Las mujeres, especialmente las afrodescendientes, migrantes, empobrecidas y con discapacidad, viven una violencia que no siempre deja moretones, pero sí cicatrices sociales. Se les niega el acceso a la salud, a la educación, a la documentación; son las primeras en ser explotadas laboralmente y las últimas en recibir justicia. Esta es la violencia que no se ve, pero se siente.

¿Acaso no es violencia que una madre no pueda registrar a su hijo por no tener papeles? ¿No es violencia que una mujer con discapacidad no pueda acceder a un empleo digno o a un transporte seguro?, ¿No es violencia que las mujeres trabajen jornadas enteras sin derechos laborales, mientras las políticas públicas se diseñan sin su voz? Estas formas de exclusión no son accidentes, sino consecuencias directas de un modelo económico y político que prioriza la rentabilidad sobre la vida.

Las leyes existen, pero no se aplican con enfoque de género ni de derechos humanos. Las políticas públicas llegan tarde o se quedan en papeles. Las denuncias se pierden en pasillos judiciales donde se cuestiona más a la víctima que al agresor.
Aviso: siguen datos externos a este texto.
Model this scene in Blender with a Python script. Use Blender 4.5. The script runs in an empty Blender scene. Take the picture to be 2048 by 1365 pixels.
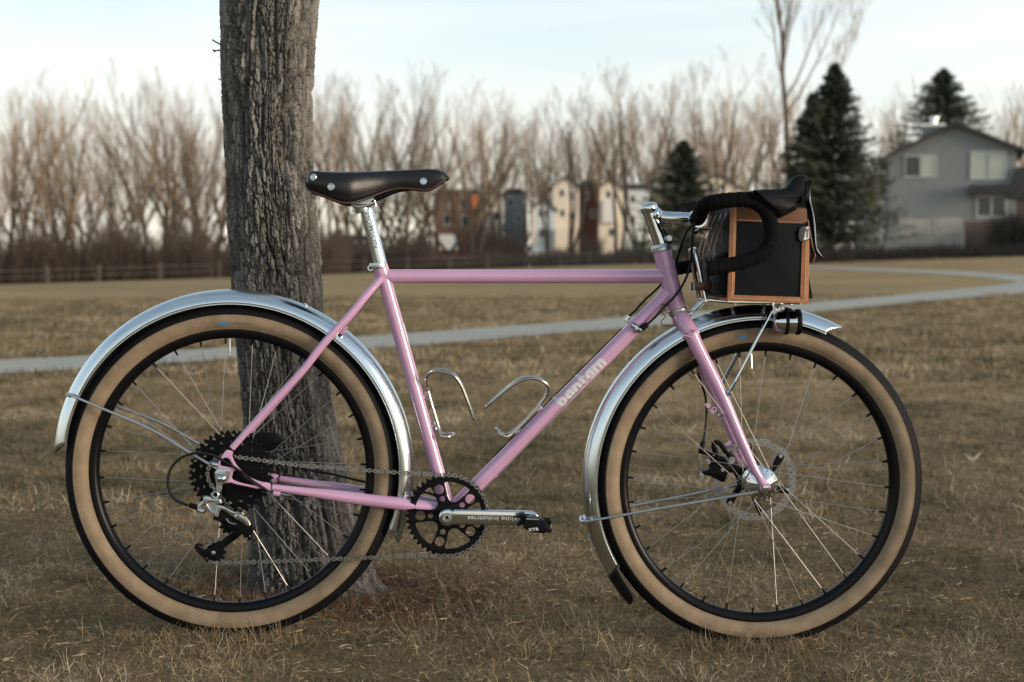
import bpy, bmesh, math, random
import numpy as np
from mathutils import Vector, Matrix

R = math.radians
PI = math.pi
scene = bpy.context.scene
COL = scene.collection

# ------------------------------------------------------------------ camera
CAM = Vector((0.0, -3.15, 0.787))
PITCH = R(2.80)
FPX = 3015.0                      # focal length in pixels of a 2048 px wide frame
cam_d = bpy.data.cameras.new('camera')
cam_d.sensor_width = 36.0
cam_d.lens = 36.0 * FPX / 2048.0
cam_d.clip_start = 0.05
cam_d.clip_end = 3000.0
cam_d.dof.use_dof = True
cam_d.dof.focus_distance = 3.13
cam_d.dof.aperture_fstop = 4.6
cam_d.dof.aperture_blades = 0
cam_o = bpy.data.objects.new('camera', cam_d)
COL.objects.link(cam_o)
cam_o.location = CAM
cam_o.rotation_euler = (R(90) - PITCH, 0, 0)
scene.camera = cam_o

# ------------------------------------------------------------------ world and sun
SUN_EL, SUN_AZ = R(9.0), R(118.0)      # azimuth clockwise from +Y (view direction): right and a little behind the camera
world = bpy.data.worlds.new('World')
scene.world = world
world.use_nodes = True
wn = world.node_tree.nodes
wl = world.node_tree.links
wn.clear()
w_out = wn.new('ShaderNodeOutputWorld')
w_bg = wn.new('ShaderNodeBackground')
w_bg.inputs['Strength'].default_value = 0.10
w_sky = wn.new('ShaderNodeTexSky')
w_sky.sky_type = 'NISHITA'
w_sky.sun_disc = False
w_sky.sun_elevation = SUN_EL
w_sky.sun_rotation = SUN_AZ
w_sky.altitude = 1500
w_sky.air_density = 1.0
w_sky.dust_density = 1.5
w_sky.ozone_density = 1.2
# a thin high veil of cloud, streaky, thicker along the slanting line of sight near the horizon
w_tc = wn.new('ShaderNodeTexCoord')
w_map = wn.new('ShaderNodeMapping')
w_map.inputs['Scale'].default_value = (1.2, 1.2, 9.0)
w_noise = wn.new('ShaderNodeTexNoise')
w_noise.inputs['Scale'].default_value = 2.2
w_noise.inputs['Detail'].default_value = 6.0
w_noise.inputs['Roughness'].default_value = 0.55
w_ramp = wn.new('ShaderNodeMapRange')
w_ramp.inputs['From Min'].default_value = 0.32
w_ramp.inputs['From Max'].default_value = 0.68
w_ramp.inputs['To Min'].default_value = -0.30
w_ramp.inputs['To Max'].default_value = 0.12
w_sep = wn.new('ShaderNodeSeparateXYZ')
w_el = wn.new('ShaderNodeMapRange')
w_el.inputs['From Min'].default_value = 0.12
w_el.inputs['From Max'].default_value = 0.60
w_el.inputs['To Min'].default_value = 0.93
w_el.inputs['To Max'].default_value = 0.36
w_add = wn.new('ShaderNodeMath')
w_add.operation = 'ADD'
w_add.use_clamp = True
w_mix = wn.new('ShaderNodeMix')
w_mix.data_type = 'RGBA'
w_tint = wn.new('ShaderNodeMix')
w_tint.data_type = 'RGBA'
w_tint.inputs['A'].default_value = (5.5, 5.0, 4.3, 1)      # low veil, warmed by the long path of the light
w_tint.inputs['B'].default_value = (4.45, 5.1, 5.2, 1)
w_te = wn.new('ShaderNodeMapRange')
w_te.inputs['From Min'].default_value = 0.0
w_te.inputs['From Max'].default_value = 0.24
wl.new(w_tc.outputs['Generated'], w_map.inputs['Vector'])
wl.new(w_map.outputs['Vector'], w_noise.inputs['Vector'])
wl.new(w_noise.outputs['Fac'], w_ramp.inputs['Value'])
wl.new(w_tc.outputs['Generated'], w_sep.inputs['Vector'])
wl.new(w_sep.outputs['Z'], w_el.inputs['Value'])
wl.new(w_ramp.outputs['Result'], w_add.inputs[0])
wl.new(w_el.outputs['Result'], w_add.inputs[1])
wl.new(w_add.outputs['Value'], w_mix.inputs['Factor'])
wl.new(w_sep.outputs['Z'], w_te.inputs['Value'])
wl.new(w_te.outputs['Result'], w_tint.inputs['Factor'])
wl.new(w_tint.outputs['Result'], w_mix.inputs['B'])
wl.new(w_sky.outputs['Color'], w_mix.inputs['A'])
wl.new(w_mix.outputs['Result'], w_bg.inputs['Color'])
wl.new(w_bg.outputs['Background'], w_out.inputs['Surface'])

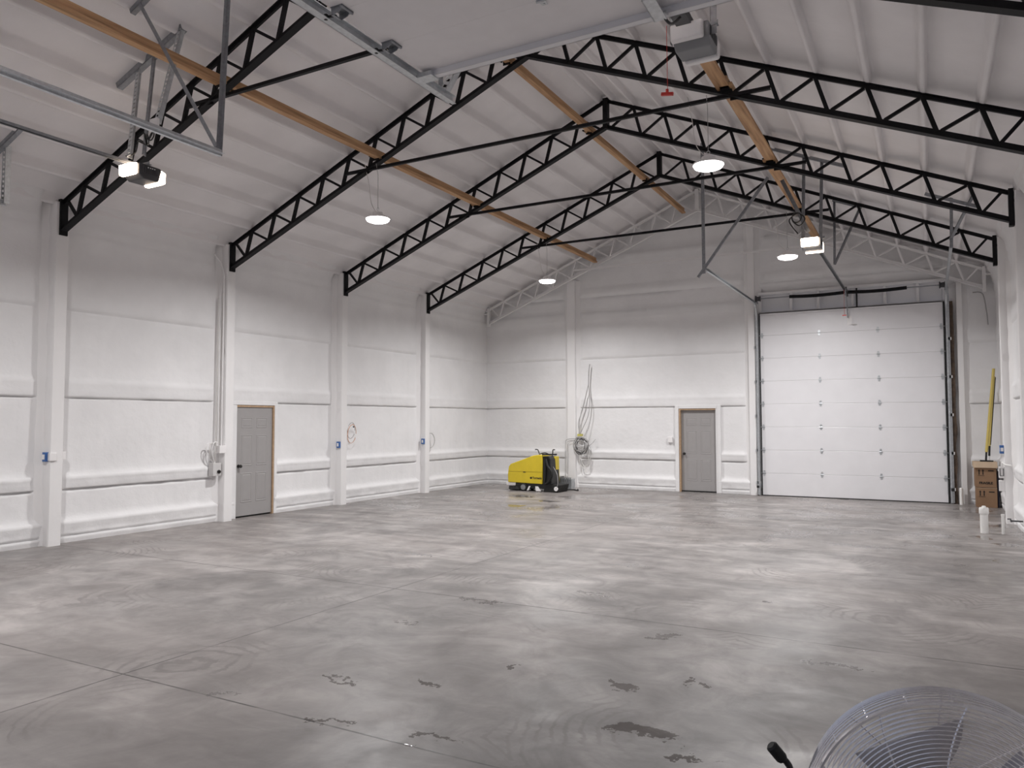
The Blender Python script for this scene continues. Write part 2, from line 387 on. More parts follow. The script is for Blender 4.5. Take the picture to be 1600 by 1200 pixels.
# ------------------------------------------------------------------ wall columns
def column(loc, width, depth, h, nrm, label, seed, group=None):
    # nrm: direction into the room (unit x or y vector)
    n_ = V(nrm); t_ = V((-n_.y, n_.x, 0)); mb = MB(); hw = width/2
    sec = [(-hw-.13, -.02), (-hw-.06, .02), (-hw-.004, .06), (-hw, depth-.015), (-hw+.012, depth), (hw-.012, depth), (hw, depth-.015), (hw+.004, .06), (hw+.06, .02), (hw+.13, -.02)]
    zs = frange(0, h, .09); k = len(sec); vs = []; fs = []
    for z in zs:
        for i, (a, d) in enumerate(sec):
            e = .012*nz(a+seed, z, seed, 5) if i in (1, 2, 7, 8) else .0015*nz(i, z, seed, 2)
            vs.append(V(loc)+t_*(a+e*1.5)+n_*(d+e)+V((0, 0, z)))
    for j in range(len(zs)-1):
        for i in range(k-1): fs.append((j*k+i, j*k+i+1, (j+1)*k+i+1, (j+1)*k+i))
    fs.append(tuple(range(k))); fs.append(tuple((len(zs)-1)*k+i for i in range(k)))
    mb.add(vs, fs); o = mb.build('wall_column', COLW, smooth=True); return tag(o, label, 'column', group)
LB = ['white column on the left wall nearest the viewer, blue outlet box on its side', 'white column on the left wall beside the grey door, conduits on its side',
      'white column on the left wall with an orange wire loop beside it', 'white column on the left wall nearest the far corner, pale wire loop beside it']
RB = ['white column on the right wall nearest the viewer, cut by the photo edge', 'white column on the right wall outside the frame edge', 'white column on the right wall cut by the right edge of the photo', 'white column on the right wall with the blue outlet box']
for i, y in enumerate(TY):
    column((XL, y, 0), .19, .20, 4.86, (1, 0, 0), LB[i], i+.5, 'side wall columns')
    if i > 1: column((XR, y, 0), .19, .165, 4.86, (-1, 0, 0), RB[i], i+6.5, 'side wall columns')
column((-8.30, YB, 0), .24, .13, chord_bot(-8.30)-.02, (0, -1, 0), 'white column on the back wall right of the yellow scrubber', 11.2, 'back wall columns')
column((-3.64, YB, 0), .17, .13, chord_bot(-3.64)-.02, (0, -1, 0), 'white column on the back wall along the left edge of the overhead door', 12.2, 'back wall columns')
column((.60, YB, 0), .12, .10, chord_bot(.60)-.02, (0, -1, 0), 'white column on the back wall right of the overhead door', 13.2, 'back wall columns')

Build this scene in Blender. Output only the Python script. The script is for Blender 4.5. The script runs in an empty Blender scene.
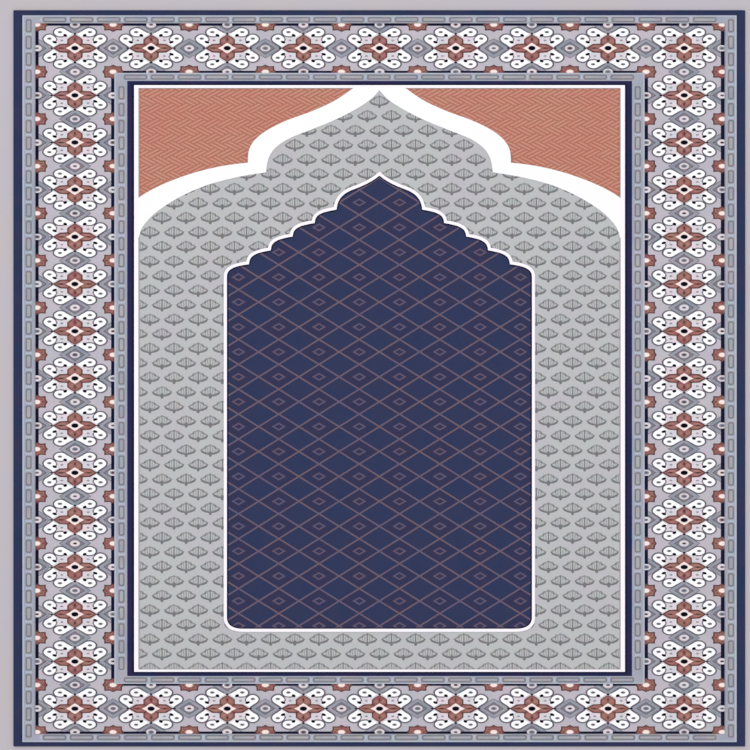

Así, el Estado se convierte en cómplice de un sistema que violenta a las mujeres desde su omisión.

El capitalismo patriarcal no solo explota la fuerza de trabajo, sino también los cuerpos de las mujeres. las empuja a la precariedad, al trabajo doméstico no remunerado, a los cuidados invisibles mientras unas pocas acumulan poder, millones de mujeres sostienen la economía desde el silencio, sin derechos, sin reconocimiento y muchas veces sin descanso.

A pesar de todo, las mujeres resisten, desde sus comunidades, desde los movimientos comunitarios feministas y afrodescendientes, se levantan voces que denuncian que no hay democracia sin igualdad, que no hay justicia sin equidad, y que no hay paz mientras las mujeres sigamos siendo violentadas.

Este 25 de noviembre no puede ser solo un día de luto ni de discursos vacíos; debe ser un llamado urgente a desmontar las estructuras que sostienen la violencia: el racismo, la exclusión, la pobreza, el machismo y el silencio institucional.

Porque cuando la violencia es estructura, la rebeldía y la organización son las formas más poderosas de amor y resistencia.